Derek Cianfrance, nella sua vita, un po’ di donne le ha amate.
Con passione ed in maniera disastrosa, per certo, basta vedere quei gioiellini dei suoi film come Blue Valentine e Come un Tuono, che ti riducono a fine visione come una larva singhiozzante per terra.
Quello che non sapevamo di Derek, e che scopriamo in Sound of Metal, è che suona la batteria e soffre di acufene, quella roba terribile che ti ritrovi un fischio perenne nei condotti uditivi.
Cianfrance mischia le due cose (la batteria e cercare di morire d’amore, s’intende) e ‘sto suo soggetto si fa un giro lungo nove anni, finendo nella mani dell’amico Darius Marder, che sforna il film approdando su Prime Video a fine 2020.
Sound of Metal racconta la storia di Ruben (Riz Ahmed), batterista Metal che, con la compagna e frontman del gruppo Lou (Olivia Cooke), porta avanti il loro tour in giro per l’America. Durante un concerto, i timpani di Ruben scoppiano come due popcorn: perde l’87% dell’udito in maniera definitiva. Nella coppia, oltre a quello di portare avanti la loro musica ed il loro lavoro, subentra un problema più grave: Lou è terrorizzata che Ruben, disperato per quello che gli è successo, ricada nel tunnel dell’eroina.
La ragazza decide dunque di portarlo in una comunità dove tutelano i non udenti affinché non ricadano nell’uso di sostanze stupefacenti.
Eccoci, vi ha preso sottogamba pure a voi, non è vero?
Io quando avevo premuto Play sull’immagine di Sound of Metal, con un Ruben a petto nudo, dietro le pelli, tutto sudato e sudicio e pieno di tatuaggi punk mi sono detto: “Ora mi gusto questo Whiplash distorto e bello ignorante sparato alla velocità della luce in un tunnel che è una siringa di qualcosa di molto stupefacente”.
Sbagliato. Sound of Metal, come gran parte delle cose che ha ideato Cianfrance, è un film dalla scorza dura che nasconde dentro qualcosa di molto fragile e prezioso.
Il percorso di Ruben è sfaccettato e complesso: dal panico assoluto quando perde l’udito, alla rabbia di essere finito in una comunità e non poter più suonare, alla speranza di poter guarire con un impianto, alla tranquillità ed accettazione trovata dentro una comunità, fino all’irrequietezza di guarire e tornare a suonare con Lou.
Perché dunque questa mutevolezza nel personaggio di Ruben? Abbiamo la risposta sempre sotto il naso.
Il protagonista di Sound of Metal è un tossico.
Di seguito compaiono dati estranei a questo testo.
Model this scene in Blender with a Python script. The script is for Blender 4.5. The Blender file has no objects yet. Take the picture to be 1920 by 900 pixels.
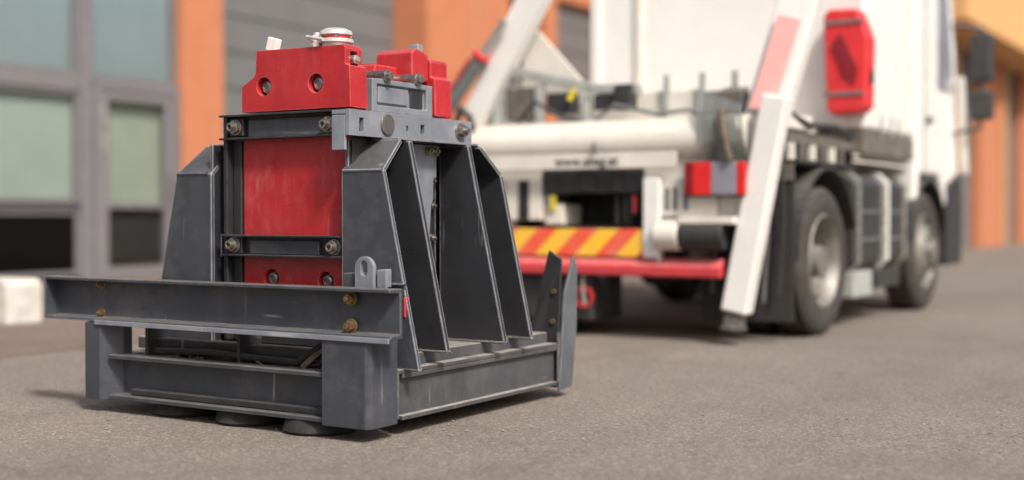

E (purtroppo), privato dell’udito, si comporta da tale anche in quello, non avendo la sua dose giornaliera.
Anche perché l’udito non rappresenta soltanto un handicap: il suono, la musica, la band, Lou, il suo amore, i suoi sogni… per Ruben è tutto collegato e tutte quelle cose rappresentano la sua salvezza, oltre che la sua stessa identità.
Forse, la parte più bella ed importante è proprio il finale di Sound of Metal: catartico, liberatorio, una bellissima lezione sull’accettarsi ed amarsi anche quando si è toccato il fondo e si deve ricominciare (per l’ennesima volta) da zero.
Sì, tranquilli, nessuno spoiler ma si è già capito che se piagne, se soffre per amore e via dicendo.
Abbiate un po’ di pazienza, per cortesia.